Frances Stead Sellers, "Amid flooding and rising sea levels, residents of one barrier island wonder if it’s time to retreat", WaPo 11/9/2019:

On any normal late-fall day, the ferries that ply the 30 miles between Swan Quarter and this barrier island might carry vacationing retirees, sports fishermen and residents enjoying mainland getaways after the busy summer tourist season.

But two months ago, Hurricane Dorian washed away all signs of normalcy here. After buzz-cutting the Bahamas, the giant storm rolled overhead, raising a seven-foot wall of water in its wake that sloshed back through the harbor, invading century-old homes that have never before taken in water and sending islanders such as post office head Celeste Brooks and her two grandchildren scrambling into their attics.

Ocracoke has been closed to visitors ever since. Island-bound ferries carry yawning container trucks to haul back the sodden detritus of destroyed homes. And O’cockers — proud descendants of the pilots and pirates who navigated these treacherous shores — are faced with a reckoning: whether this sliver of sand, crouched three feet above sea level between the Atlantic Ocean and Pamlico Sound, can survive the threats of extreme weather and rising sea levels. And if it can’t, why rebuild?

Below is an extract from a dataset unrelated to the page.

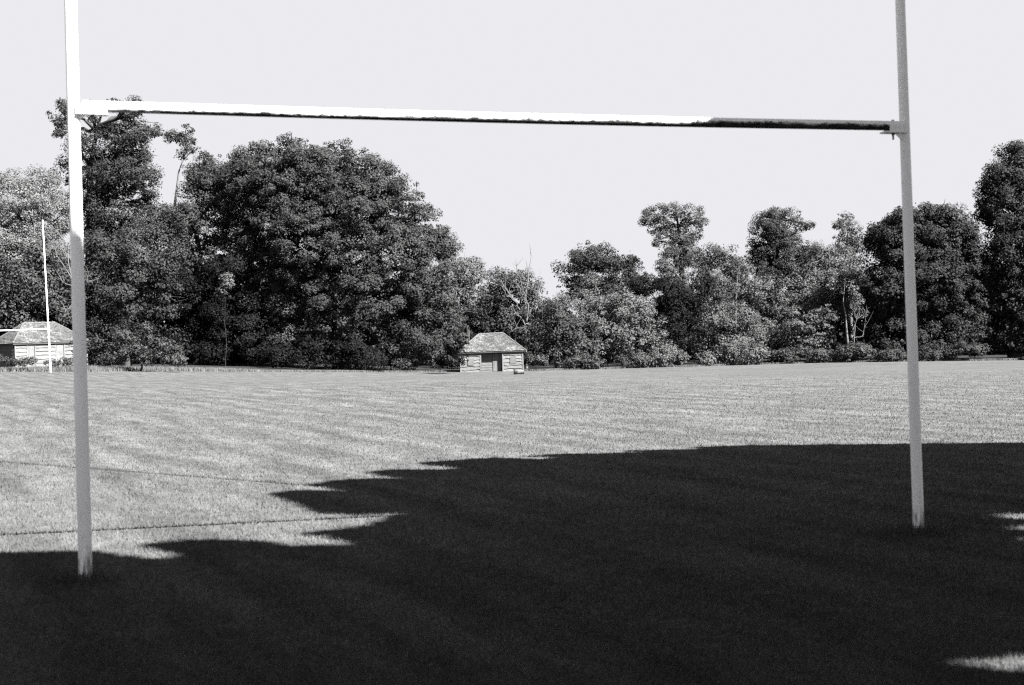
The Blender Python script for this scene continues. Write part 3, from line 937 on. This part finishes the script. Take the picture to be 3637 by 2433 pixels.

Most linguists know Ocracoke from the history of research on the variety of English spoken there — documented in Robert Howren, "The Speech of Ocracoke, North Carolina", American Speech 1962, and especially the 2000 book by Walt Wolfram and Natalie Schilling-Estes, Hoi toide on the outer banks: The story of the Ocracoke brogue. Works like that one make me hope for the day that books, or anyhow e-books, will have embedded audio and video.